Dat is nu mijn sneeuw!
Als ik dat denk, weegt hij licht,
die laag op mijn hoed.
Kikaku (1661-1707)
Kikaku beschouwt de laag sneeuw op zijn hoed als zijn sneeuw. Dat gebeurt als iemand iets vindt en het meeneemt naar huis. Als het tenminste niet als gevonden voorwerp moet worden ingeleverd.
Bijvoorbeeld iets uit de natuur. Een mooie tak, een schelp of een steen. Het gevonden voorwerp wordt dan gevoelsmatig ook meer waard. Een steen is maar een steen. Maar mijn eigen steen is een mooie steen. Ik poets hem op zodat hij glanst en leg hem op een tafeltje. De gewone steen is dan een siervoorwerp geworden, waar ik met plezier naar kijk.
Het is niet alleen een voorwerp dat mooier wordt als het mijn eigendom is. Een last, een moeilijk werk, wordt ook lichter als het voor mezelf is.
Als ik hout wil kloven bijvoorbeeld, voor de houtkachel. Dat is een hypothetisch voorbeeld. Ik heb nog nooit hout gekloofd en heb ook geen houtkachel.
Maar stel dat.
Buiten staat een kar vol houtblokken die gekloofd moeten worden. Een mega-klus waar ik erg tegenop zou zien. Dan denk ik aan de winter. Koud, nat, sneeuw en een gierende wind. In de schuur ligt een voorraad hout waarmee ik een mooi vuur kan stoken in de houtkachel. Vrolijke vlammen en een heerlijke geur in de kamer. Daar zou ik me op kunnen verheugen.
Dan blijken de te kloven houtblokken opeens niet meer zo’n vervelende klus. Het zijn mijn houtblokken geworden. Ik weet waar ik het voor doe.

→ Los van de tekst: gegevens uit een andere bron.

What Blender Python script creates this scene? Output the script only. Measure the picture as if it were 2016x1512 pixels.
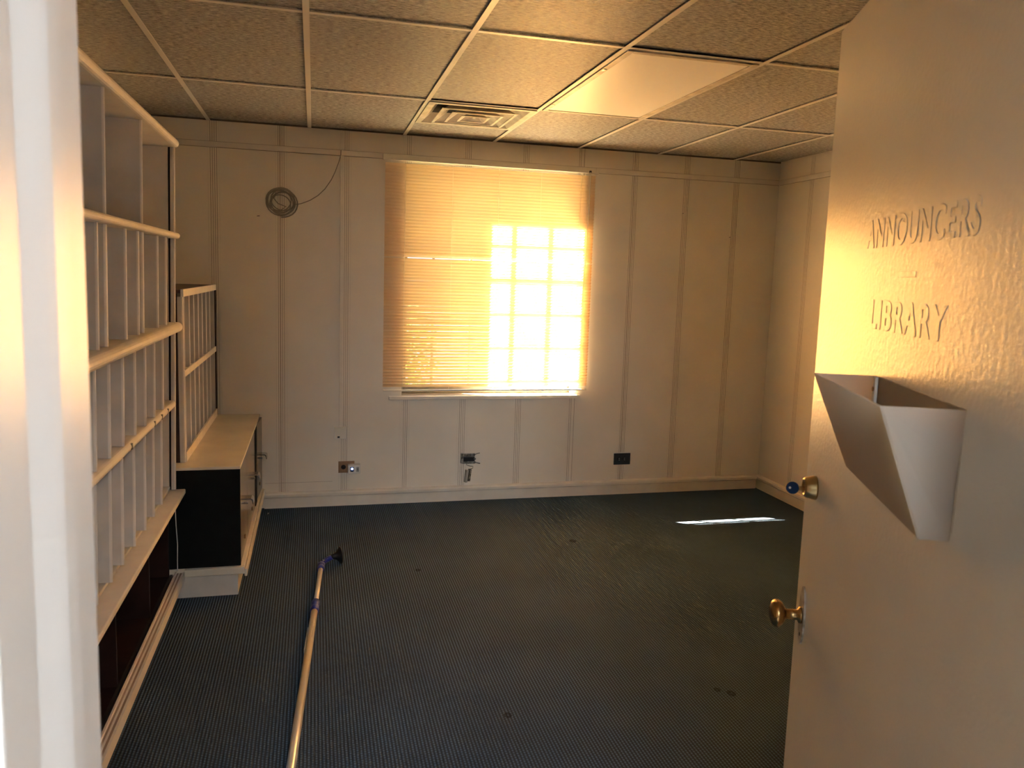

Iets dergelijks gebeurt in deze haiku van Kikaku, vertaald door J. van Tooren. Kikaku loopt met een vracht sneeuw op zijn hoed door de kou. Het is inmiddels zijn sneeuw en hij weet dat hij het af kan schudden zodra hij in zijn warme huis aankomt. Dus het is niet meer zo erg.
Wat dat betreft is er in die driehonderdvijftig jaar dus niet zo heel veel veranderd. Gedachten en gevoelens zijn hetzelfde gebleven.


Wouter ter Braake zegt
Prachtige haiku en prachtige beschouwing. Dank je wel.